CHAPTER IV - agravantes

[Relevant because this is a case of “defense of others”; the dead guy’s actions are subject to agravantes because their severity is taken into account under the father’s atenuantes]

The following circumstances increase responsibility:

  • treachery; acting in such a way that makes it extremely difficult to defend oneself
  • circumstances which would make it easier to avoid punishment, such as using disguises or being in a position of authority over the attacked
  • getting someone else to do the deed for you through payment, reward or promise thereof
  • hate crimes
  • purposeful and unnecessary cruelty
  • abusing somebody’s trust
  • when the guilty party has taken advantage of their fame [not sure about this one, IANAL, the original expression could actually refer both to that and to being a public servant and I’ve heard both listed in actual criminal cases]
  • having previously been declared guilty of the same or similar crimes - this will not include cases where the penalty was annulled or cancelled.

CHAPTER V

Being a relative

Being a relative can be an atenuante or an agravante, depending on the nature of the crime, whether the offended party was related to an attacker or a defender, etc.
This covers relations of: spousal relationships (including stable long term relationships, with or without sharing a household); siblings, ancestors, descendants, by blood or adoption, of the accused or their spouse (or spouse-equivalent, by the previous definition).
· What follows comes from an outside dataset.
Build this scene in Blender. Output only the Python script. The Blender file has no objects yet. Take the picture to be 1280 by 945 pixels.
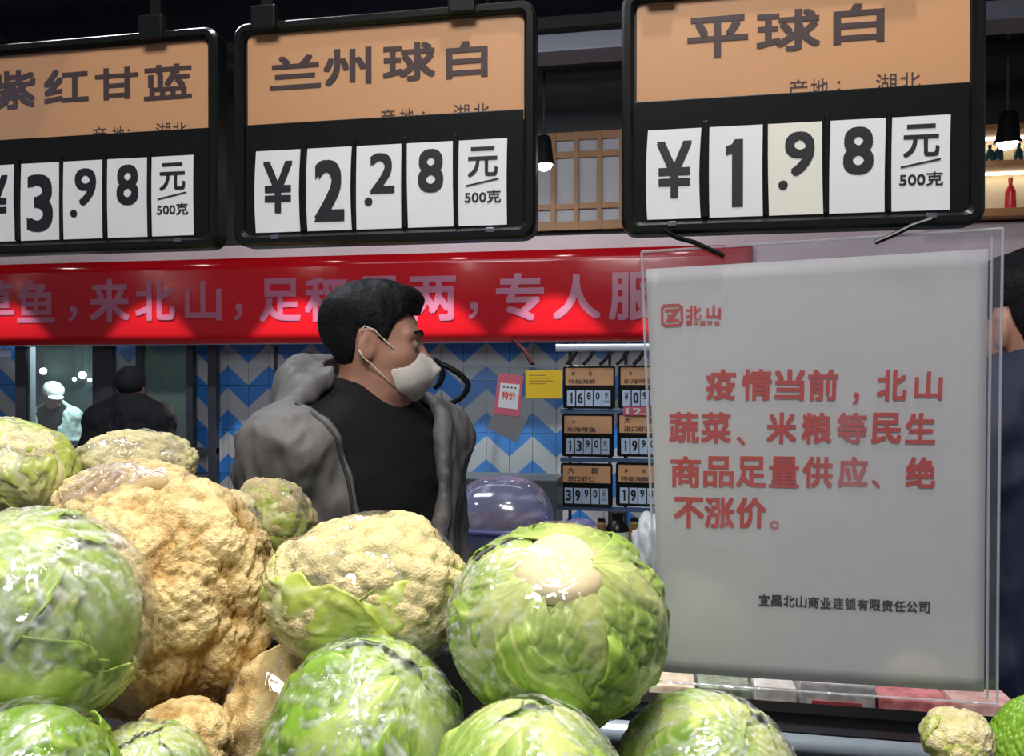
import bpy, bmesh, math, random
import numpy as np
from mathutils import Vector, Matrix, Quaternion, kdtree, bvhtree
import openvdb

# ------------------------------------------------------------------ camera, world, light, exposure
W, H, FOC = 1280, 945, 967.0
YAW, PITCH = math.radians(10.0), math.radians(-0.45)
SC = bpy.context.scene
COL = SC.collection
cam_data = bpy.data.cameras.new('camera'); cam = bpy.data.objects.new('camera', cam_data); COL.objects.link(cam)
cam_data.sensor_width = 36.0; cam_data.lens = FOC * 36.0 / W; cam_data.clip_start = 0.02
CAM = Vector((0, 0, 1.5))
cam.location = CAM; cam.rotation_euler = (math.pi / 2 + PITCH, 0, YAW)
SC.camera = cam
world = bpy.data.worlds.new('world'); SC.world = world; world.use_nodes = True
world.node_tree.nodes['Background'].inputs[0].default_value = (0.55, 0.58, 0.75, 1)
world.node_tree.nodes['Background'].inputs[1].default_value = 0.20
SC.view_settings.view_transform = 'Standard'; SC.view_settings.look = 'None'
SC.view_settings.gamma = 1; SC.view_settings.exposure = 0.0; SC.view_settings.use_curve_mapping = False
SC.cycles.transparent_max_bounces = 16; SC.cycles.max_bounces = 8
SC.cycles.sample_clamp_indirect = 4

def lamp(kind, name, loc, target, energy, color, parent=None, size=0.2, size_y=None, spot=60, blend=0.5):
    d = bpy.data.lights.new(name, kind); o = bpy.data.objects.new(name, d); COL.objects.link(o)
    d.energy = energy; d.color = color
    if kind == 'AREA':
        d.size = size
        if size_y: d.shape = 'RECTANGLE'; d.size_y = size_y
    elif kind == 'SPOT':
        d.spot_size = math.radians(spot); d.spot_blend = blend; d.shadow_soft_size = size
    o.location = loc
    o.rotation_euler = (Vector(target) - Vector(loc)).to_track_quat('-Z', 'Y').to_euler()
    if parent:
        o.parent = parent; o.matrix_parent_inverse = Matrix.Translation(parent.location).inverted()
    return o
# produce spotlights above the pile, and unseen area lights added to fill signs and aisle
lamp('SPOT', 'produce_light', (-0.30, 0.70, 2.75), (-0.36, 0.76, 1.2), 72, (1.0, 0.93, 0.80), size=0.05, spot=62, blend=0.7)
lamp('SPOT', 'produce_light', (0.12, 0.42, 2.75), (0.02, 0.62, 1.2), 37, (1.0, 0.94, 0.83), size=0.05, spot=56, blend=0.7)
lamp('AREA', 'aisle_fill', (-0.2, -0.9, 3.5), (0.0, 0.9, 1.5), 58, (1.0, 0.97, 0.95), size=1.2, size_y=0.6)
lamp('AREA', 'aisle_fill', (-1.6, 1.9, 3.2), (-1.2, 2.8, 1.0), 30, (0.90, 0.94, 1.0), size=1.2, size_y=0.4)
lamp('AREA', 'aisle_fill', (-1.3, 3.4, 3.2), (-1.3, 5.3, 0.3), 11, (0.92, 0.95, 1.0), size=3.0, size_y=0.3)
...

Buf. So, at the very least we have:

  • Two victims, the child and the deceased,
  • The deceased had not only attacked a child unprovoked but refused to accept “cease and desist” (stupidity isn’t a crime, but sometimes it tries hard)
  • A father who acted in defense of his child
  • And who used too much force,
  • But who can conceivable be considered to have been blinded by rage

The case would not be considered “vigilante justice” by a Spanish court; the father was not on the prowl for criminals, he was defending his daughter.
El Pais gives different names for the accused in their Spanish and English versions (:confused:), but in any case it seems as if the German may have had an additional agravante of “thinking that brown people don’t have rights”, as if the death may have been partly accidental, and we know that the accused did not go to the police voluntarily but also did not try to escape.

This report from The Telegraph says that only one punch was thrown. It also says that many people in the restaurant were being filmed and the manager says he wasn’t aware of anything untoward. So far so odd, I kinda expect there to be a bit more to this story that hasn’t come out yet.

The Spanish reports say the restaurant was empty except for those two tables and the very few workers present, but that both the man’s wife and daughter were being filmed.

And I’ve since seen a report that says the father was looking at the video taken of his child then discovered pornographic pictures of children on the phone. he then felled the victim with one punch before leaving.